Work to complete: Scan the lines below for the word "scene". Copy each line you find it in.

Data excerpt:
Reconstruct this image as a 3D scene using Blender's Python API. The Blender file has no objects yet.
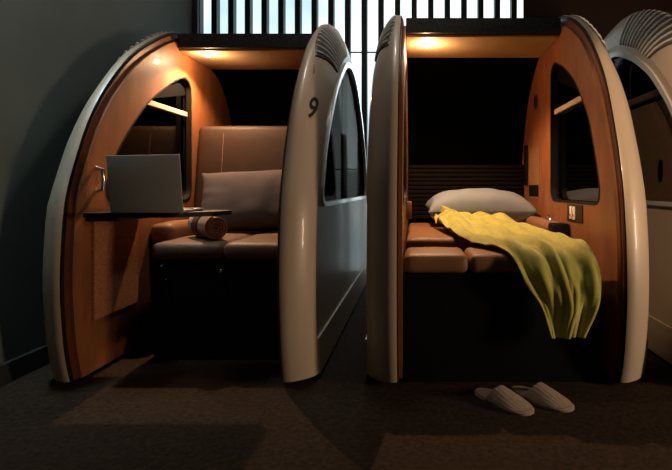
import bpy, bmesh, math, random
from mathutils import Vector, Matrix, noise
from mathutils.geometry import tessellate_polygon
random.seed(7)
S = bpy.context.scene
COL = S.collection
F = 520.0; CH = 0.78; VX, VY = 415.0, 188.0

# ------------------------------------------------------------ materials
def new_mat(name):
    m = bpy.data.materials.new(name); m.use_nodes = True
    nt = m.node_tree; b = nt.nodes['Principled BSDF']
    return m, nt, b
def pmat(name, col, rough=.5, metal=0., spec=.5, coat=0., nscale=0, nmix=.15, bump=0., bscale=200, stretch=None, sheen=0, detail=4):
    m, nt, b = new_mat(name)
    b.inputs['Base Color'].default_value = (*col, 1)
    b.inputs['Roughness'].default_value = rough
    b.inputs['Metallic'].default_value = metal
    b.inputs['Specular IOR Level'].default_value = spec
    b.inputs['Coat Weight'].default_value = coat
    b.inputs['Coat Roughness'].default_value = .08
    if sheen: b.inputs['Sheen Weight'].default_value = sheen
    tc = nt.nodes.new('ShaderNodeTexCoord'); mp = nt.nodes.new('ShaderNodeMapping')
    nt.links.new(tc.outputs['Object'], mp.inputs['Vector'])
    if stretch: mp.inputs['Scale'].default_value = stretch
    if nscale:
        n = nt.nodes.new('ShaderNodeTexNoise'); n.inputs['Scale'].default_value = nscale; n.inputs['Detail'].default_value = detail
        nt.links.new(mp.outputs[0], n.inputs['Vector'])
        r = nt.nodes.new('ShaderNodeValToRGB')
        r.color_ramp.elements[0].position = .3; r.color_ramp.elements[1].position = .7
        r.color_ramp.elements[0].color = (*[c*(1-nmix) for c in col], 1)
        r.color_ramp.elements[1].color = (*[min(1, c*(1+nmix)) for c in col], 1)
        nt.links.new(n.outputs['Fac'], r.inputs['Fac']); nt.links.new(r.outputs['Color'], b.inputs['Base Color'])
    if bump:
        n2 = nt.nodes.new('ShaderNodeTexNoise'); n2.inputs['Scale'].default_value = bscale; n2.inputs['Detail'].default_value = 3
        nt.links.new(mp.outputs[0], n2.inputs['Vector'])
        bp = nt.nodes.new('ShaderNodeBump'); bp.inputs['Strength'].default_value = bump; bp.inputs['Distance'].default_value = .004
        nt.links.new(n2.outputs['Fac'], bp.inputs['Height']); nt.links.new(bp.outputs[0], b.inputs['Normal'])
    return m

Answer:
Reconstruct this image as a 3D scene using Blender's Python API. The Blender file has no objects yet.
S = bpy.context.scene